We’ll discuss the safety guidelines below, but there are a few consideration when using an electric space heater.

  1. Your propane furnace is generally ducted through the underbelly to supply heat to the water lines, fresh and waste water tanks.
    I mentioned earlier, if it’s below freezing, you’ll have no choice but to run heat through the underbelly. The risk of frozen pipes are not worth saving propane or diesel.

  3. Space heaters should only be used when you’re present in the RV. That said, I believe it’s safe to leave an oil based radiant heater with a built-in thermostat alone in your RV.

  5. A space heater with multiple settings allowing a lower setting in case you need to minimize the draw on your rigs electrical system.


Look For These Features In A Portable Heater For An RV


  • Most importantly, an auto shut off feature for surges and tip overs.

  • An adjustable thermostat feature is a good idea.

  • A timer that turns the heater on and off.

  • Multiple heat settings to accommodate your rigs square feet.

  • Light weight and compact design: all campers have weight limits. Unless you’re stationary, a heavy space heater has no place in a camper.

  • The lower the power draw, the better as long as it’s rated for your RV’s square footage.


Safety Guidelines When Using A Space Heater In An RV


Long hauls in inclement weather are exhausting and cold.

The space heater you choose must have an automatic shut-off switch if it falls over.

When you’re running a space heater in a small space like an RV, it’s easy to accidentally kick it over. Ask us how we know!

So, yes, it needs tip-over protection. You get the idea.

Keep the following considerations in mind if you’re operating an electric space heater in an RV:

  • Keep it away from anything flammable (for obvious reasons).

  • Space heaters should not be plugged into a power strip.

  • If you must use an extension cord, make sure it’s low gauge and designed for a high amperage draw.

  • To keep things safe and simple, just avoid space heaters that rely on combustible fuels.

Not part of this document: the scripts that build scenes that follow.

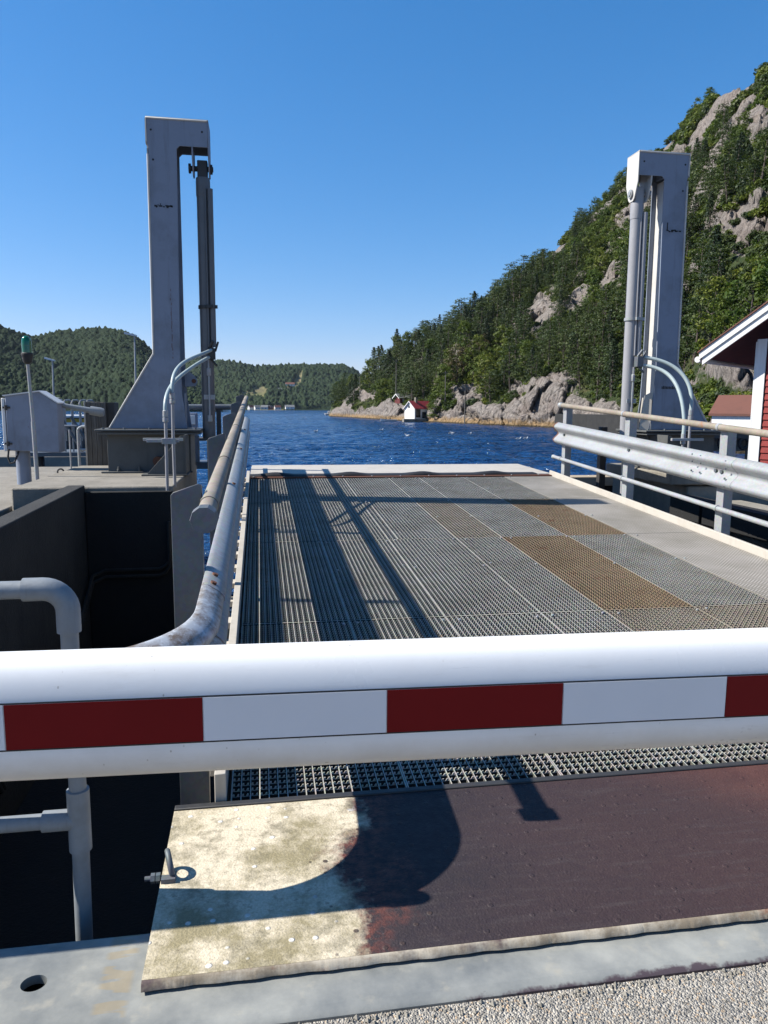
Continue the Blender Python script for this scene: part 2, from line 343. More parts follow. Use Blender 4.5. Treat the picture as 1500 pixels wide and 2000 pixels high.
def water():
    s = NT('sea_water')
    n1 = s.noise(1, 3, .55, s.mp((.10, .22, 1), rot=(0, 0, .25))); n2 = s.noise(1, 4, .6, s.mp((.6, 1.1, 1), rot=(0, 0, .2)))
    n3 = s.noise(1, 3, .6, s.mp((3, 5.2, 1), rot=(0, 0, .35)))
    h = s.math('ADD', s.math('MULTIPLY', n1, 1.6), s.math('ADD', s.math('MULTIPLY', n2, .8), s.math('MULTIPLY', n3, .17)))
    c = s.mix(s.ramp(s.noise(1, 4, .6, s.mp((.02, .08, 1))), .35, .7), (.003, .028, .095), (.008, .052, .155))
    return s.done(c, .14, 0, s.bump(h, 1.0, 1.3), .32)
M['water'] = water()
def rockmat():
    s = NT('granite_rock'); x, y, z = s.xyz()
    at = s.n('ShaderNodeAttribute', attribute_name='rock'); rk = at.outputs['Fac']
    n1 = s.noise(.16, 8, .68); n2 = s.noise(1.3, 8, .72); cr = s.vor(.55, s.mp((1, 1, .6), rot=(.5, .4, .3)), 'DISTANCE_TO_EDGE')
    c = s.mix(s.ramp(n2, .36, .66), (.13, .112, .10), (.29, .262, .235))
    c = s.mix(s.ramp(n1, .45, .65, 0, .6), c, (.21, .17, .15))
    c = s.mix(s.ramp(s.noise(.7, 8, .75, s.mp((1, 1, .35), loc=(8, 2, 3))), .56, .66, 0, .7), c, (.06, .055, .045))
    c = s.mix(s.ramp(cr, .0, .035, .35, 0), c, (.04, .036, .03))
    tide = s.math('ADD', z, s.math('MULTIPLY', s.noise(.8, 5, .7), 2.4))
    c = s.mix(s.ramp(tide, .35, 1.2, .85, 0), c, (.25, .16, .07))
    c = s.mix(s.ramp(s.math('ADD', z, s.math('MULTIPLY', n2, .5)), -1.15, -.95, 1, 0), c, (.045, .035, .02))
    veg = s.mix(s.ramp(s.noise(.35, 6, .7), .4, .65), (.030, .050, .014), (.075, .082, .030))
    veg = s.mix(s.ramp(s.noise(.9, 6, .7, s.mp(loc=(7, 3, 1))), .56, .68, 0, .7), veg, (.10, .065, .042))
    f = s.math('ADD', rk, s.math('MULTIPLY', s.math('SUBTRACT', n2, .5), .9))
    c = s.mix(s.ramp(f, .42, .58), veg, c)
    h = s.math('ADD', s.math('MULTIPLY', n2, .9), s.math('ADD', s.math('MULTIPLY', s.ramp(cr, 0, .2), .5), s.math('MULTIPLY', s.noise(6, 6, .7), .2)))
    return s.done(c, .9, 0, s.bump(h, 1., .9), .2)
M['rock'] = rockmat()
def leafmat(name, a, b, c3, tr=.25, var=.5):
    s = NT(name); oi = s.n('ShaderNodeObjectInfo'); rn = oi.outputs['Random']
    c = s.mix(rn, a, b); c = s.mix(s.ramp(s.noise(.45, 3, .6), .45, .62, 0, .8), c, c3)
    c = s.mix(.5, c, s.mix(s.noise(2.2, 3, .6), (.45, .45, .45), (1.5, 1.5, 1.4)), 'MULTIPLY')
    s.done(c, .6, 0, None, .25)
    tl = s.n('ShaderNodeBsdfTranslucent'); s.put(tl.inputs['Color'], s.mix(.6, c, (.10, .16, .02)))
    mx = s.n('ShaderNodeMixShader'); mx.inputs[0].default_value = tr
    s.t.links.new(s.b.outputs[0], mx.inputs[1]); s.t.links.new(tl.outputs[0], mx.inputs[2])
    s.t.links.new(mx.outputs[0], s.t.nodes['Material Output'].inputs[0]); return s.m
M['leaf'] = leafmat('broad_leaves', (.050, .084, .009), (.115, .132, .013), (.026, .052, .008))
M['leaf_yellow'] = leafmat('yellow_leaves', (.12, .13, .016), (.09, .115, .016), (.06, .09, .015))
M['needle'] = leafmat('pine_needles', (.029, .048, .011), (.053, .070, .014), (.016, .031, .010), .15)
M['needle_dark'] = leafmat('spruce_needles', (.013, .027, .010), (.022, .038, .012), (.008, .019, .008), .1)
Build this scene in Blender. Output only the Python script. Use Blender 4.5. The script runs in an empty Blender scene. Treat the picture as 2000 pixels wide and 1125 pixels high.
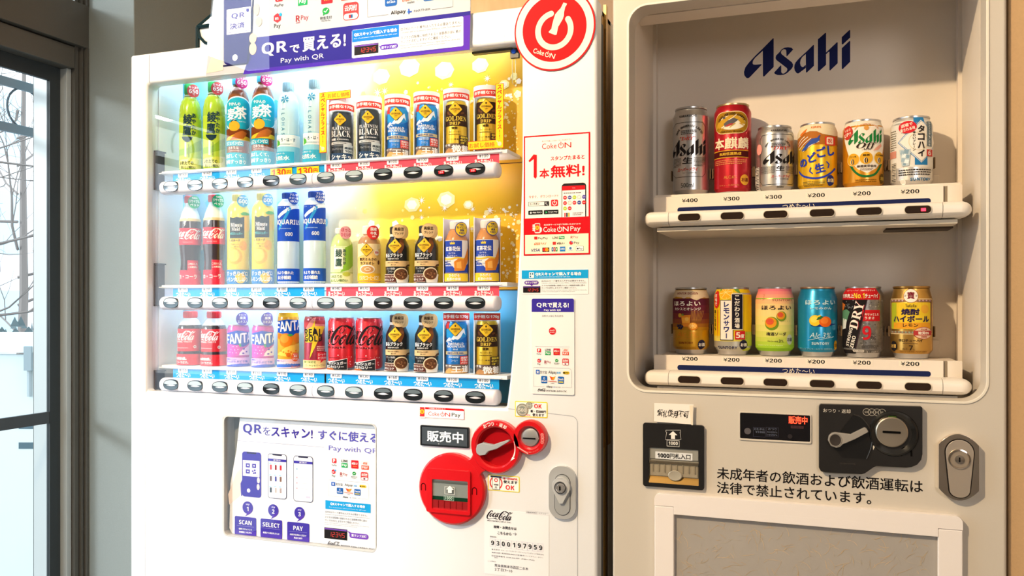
import bpy, bmesh, math, random
from mathutils import Vector, Matrix
from mathutils.geometry import tessellate_polygon
random.seed(7)
sc = bpy.context.scene
COL = sc.collection
PI = math.pi

# ------------------------------------------------------------------ camera
F, CX, CY = 1650.0, 1000.0, 590.0
TH = math.atan((1596 - CX) / F)
D, H = 1.40, 1.31
ST, CT = math.sin(TH), math.cos(TH)
cd = bpy.data.cameras.new('camera')
cam = bpy.data.objects.new('camera', cd)
COL.objects.link(cam)
cd.sensor_width = 36.0
cd.lens = F / 2000 * 36
cd.shift_y = (CY - 562.5) / 2000
cd.clip_start = 0.05
cam.location = (0, -D, H)
cam.rotation_euler = (PI / 2, 0, TH)
sc.camera = cam


def at(px, py=CY, Y=0.0):
    """a point of the plane Y = const seen at a pixel of the photograph"""
    dy = D + Y
    X = dy * math.tan(math.atan((px - CX) / F) - TH)
    dep = dy * CT - X * ST
    return X, H + (CY - py) * dep / F


def depth(X, Y):
    return (D + Y) * CT - X * ST


def ax(px, Y=0.0):
    return at(px, CY, Y)[0]


# ------------------------------------------------------------------ colour management, sky, lights
sc.view_settings.view_transform = 'Standard'
sc.view_settings.look = 'None'
sc.view_settings.gamma = 1.0
sc.view_settings.use_curve_mapping = False
sc.view_settings.exposure = 0.0

w = bpy.data.worlds.new('overcast sky')
sc.world = w
w.use_nodes = True
nt = w.node_tree
bg = nt.nodes['Background']
tc = nt.nodes.new('ShaderNodeTexCoord')
sx = nt.nodes.new('ShaderNodeSeparateXYZ')
cr = nt.nodes.new('ShaderNodeValToRGB')
cr.color_ramp.elements[0].position = 0.0
cr.color_ramp.elements[0].color = (0.88, 0.96, 1.0, 1)
cr.color_ramp.elements[1].position = 0.6
cr.color_ramp.elements[1].color = (0.80, 0.91, 1.0, 1)
nt.links.new(tc.outputs['Generated'], sx.inputs[0])
nt.links.new(sx.outputs['Z'], cr.inputs[0])
nt.links.new(cr.outputs[0], bg.inputs[0])
bg.inputs[1].default_value = 3.5


def lamp(name, kind, loc, energy, color, aim=None, **kw):
    l = bpy.data.lights.new(name, kind)
    l.energy = energy
    l.color = color
    for k, v in kw.items():
        setattr(l, k, v)
    o = bpy.data.objects.new(name, l)
    COL.objects.link(o)
    o.location = loc
    if aim is not None:
        o.rotation_euler = (Vector(aim) - Vector(loc)).to_track_quat('-Z', 'Y').to_euler()
    return o


WX = -1.95            # inner face of the window wall
# daylight slanting in through the windows
lamp('sun', 'SUN', (-6, -2, 4), 2.8, (0.93, 0.97, 1.0), aim=(-6 + 1.0, -2 + 1.05, 4 - 0.40), angle=math.radians(9))
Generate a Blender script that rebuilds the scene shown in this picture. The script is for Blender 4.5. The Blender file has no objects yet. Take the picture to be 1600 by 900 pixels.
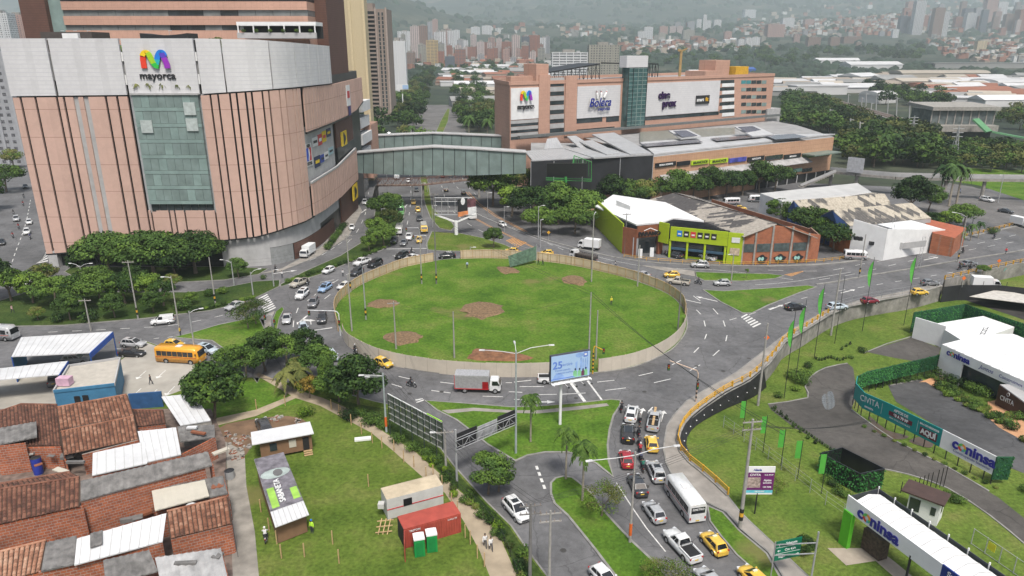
import bpy,bmesh,math,random
import mathutils
from mathutils import Matrix,noise as mnoise
V3=getattr(mathutils,'Vector')
R=math.radians
random.seed(7)
scene=bpy.context.scene
COL=scene.collection
# camera, world, sun, exposure
FPX,TILT,HCAM=1110.0,R(18.6),51.0
SN,CS=math.sin(TILT),math.cos(TILT)
cam_data=bpy.data.cameras.new("camera");cam=bpy.data.objects.new("camera",cam_data);COL.objects.link(cam)
cam.location=(0,0,HCAM);cam.rotation_euler=(R(90)-TILT,0,0)
cam_data.sensor_width=36;cam_data.lens=36*FPX/1600;cam_data.clip_start=.5;cam_data.clip_end=40000
scene.camera=cam
world=bpy.data.worlds.new("World");scene.world=world;world.use_nodes=True
wn=world.node_tree;wn.nodes.clear()
sky=wn.nodes.new('ShaderNodeTexSky');sky.sky_type='NISHITA';sky.sun_disc=False
SUN_EL,SUN_AZ=R(60),R(165)
sky.sun_elevation=SUN_EL;sky.sun_rotation=SUN_AZ
sky.air_density=.9;sky.dust_density=5.0;sky.ozone_density=.6
bg=wn.nodes.new('ShaderNodeBackground');bg.inputs[1].default_value=.085
wo=wn.nodes.new('ShaderNodeOutputWorld')
wn.links.new(sky.outputs[0],bg.inputs[0]);wn.links.new(bg.outputs[0],wo.inputs[0])
sd=bpy.data.lights.new("sun",'SUN');sd.energy=2.7;sd.angle=R(12);sd.color=(1,.96,.9)
sun=bpy.data.objects.new("sun",sd);COL.objects.link(sun)
_d=V3((math.sin(SUN_AZ)*math.cos(SUN_EL),math.cos(SUN_AZ)*math.cos(SUN_EL),math.sin(SUN_EL)))
sun.rotation_euler=_d.to_track_quat('Z','Y').to_euler()
vs=scene.view_settings
vs.view_transform='Standard';vs.look='None';vs.exposure=.72;vs.gamma=1;vs.use_curve_mapping=False
scene.cycles.max_bounces=5;scene.cycles.diffuse_bounces=1;scene.cycles.glossy_bounces=2
scene.cycles.transmission_bounces=2;scene.cycles.transparent_max_bounces=8;scene.cycles.volume_bounces=1
scene.cycles.use_denoising=True;scene.cycles.caustics_reflective=False;scene.cycles.caustics_refractive=False
# picture point -> place
def P(px,py,z=0.0):
 u=(px-800)/FPX;v=(py-450)/FPX
 t=(HCAM-z)/(SN+v*CS)
 return V3((u*t,(CS-v*SN)*t,z))
def ZAT(Y,py):
 v=(py-450)/FPX
 return HCAM-Y*(SN+v*CS)/(CS-v*SN)
def XAT(px,Y,z=0):
 return(px-800)/FPX*(Y*CS+(HCAM-z)*SN)
def sstep(t):
 t=max(0.,min(1.,t));return t*t*(3-2*t)
def lotz(x,y):return-3.4*sstep((y-80)/32)
def PL(px,py,dz=0.0):
 z=0.
 for _ in range(40):
  p=P(px,py,z+dz);z=.5*z+.5*lotz(p.x,p.y)
 p=P(px,py,z+dz);return p
_TY=[(0,0),(700,0),(1500,6),(2500,46),(3500,104),(6000,300),(9000,720),(12000,1500),(14600,2200)]
def tz(x,y):
 if y<600:return 0.
 z=0.
 for(a,za),(b,zb)in zip(_TY,_TY[1:]):
  if a<=y<=b:z=za+(zb-za)*(y-a)/(b-a);break
 else:z=_TY[-1][1]
 k=sstep((y-2200)/2500)
 z+=k*(mnoise.noise(V3((x/1500,y/1500,3.1)))*.34*z+mnoise.noise(V3((x/480,y/480,9.1)))*.13*z+mnoise.noise(V3((x/150,y/150,5.)))*10)
 z+=330*math.exp(-(((x+1150)/620)**2+((y-4200)/900)**2))
 return max(z,0.)
def T(px,py):
 u=(px-800)/FPX;v=(py-450)/FPX
 d=V3((u,CS-v*SN,-(SN+v*CS)));t=300.
 while t<13500:
  if HCAM+d.z*t<=tz(d.x*t,d.y*t):break
  t*=1.012
 lo,hi=t/1.012,t
 for _ in range(12):
  m=(lo+hi)/2
  if HCAM+d.z*m<=tz(d.x*m,d.y*m):hi=m
  else:lo=m
 p=d*hi;return V3((p.x,p.y,tz(p.x,p.y)))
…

  • Avoid running a ceramic or fan based space heater in your rig in your absence.

Many of the safety concerns are no different than a sticks and bricks house.

And you’re already well aware of how quickly an RV fire will engulf your rig in minutes!

Whatever you choose should have the above built-in safety features.

In other words, amplify your exercise of caution when using a space heater in an RV.


Wrapping Up Space Heaters For RV’s

Space heaters are a great supplement to your RV’s furnace (or replacement at times).

Regardless whether you’re full-time RVers, part time or just take road trips, you should pack an efficient, light weight space heater in your rig.

On a cool evening, you’ll be really glad you did.

Just make sure you’re well advised on the type of power system in your rig and how much power you can safely draw.

Remember, you’re not in a house with a high current connection to the grid.

If you’re ready for a portable heater in your RV, using one of the above affiliate links will help take the thought process out of the equation.

And we really appreciate it 🙂

Stay warm and happy camping!



  • Can you use an electric space heater in a camper?

    Absolutely! Just be aware of the safety precautions listed above as well as the power draw on your system.


  • Can you leave a space heater unattended in an RV?

    I don’t recommend it unless it’s a radiant heater with a timer or thermostat.


  • How many watts do space heaters use in an RV?

    Most space heaters use 1500 watts. If you’re running off batteries, it will drain them quickly.


  • What’s the best electric space heater for RV use?

    If you’re stationary, a radiant or infrared heater is best. But if you’re on the move a lot, a lightweight ceramic heater is best.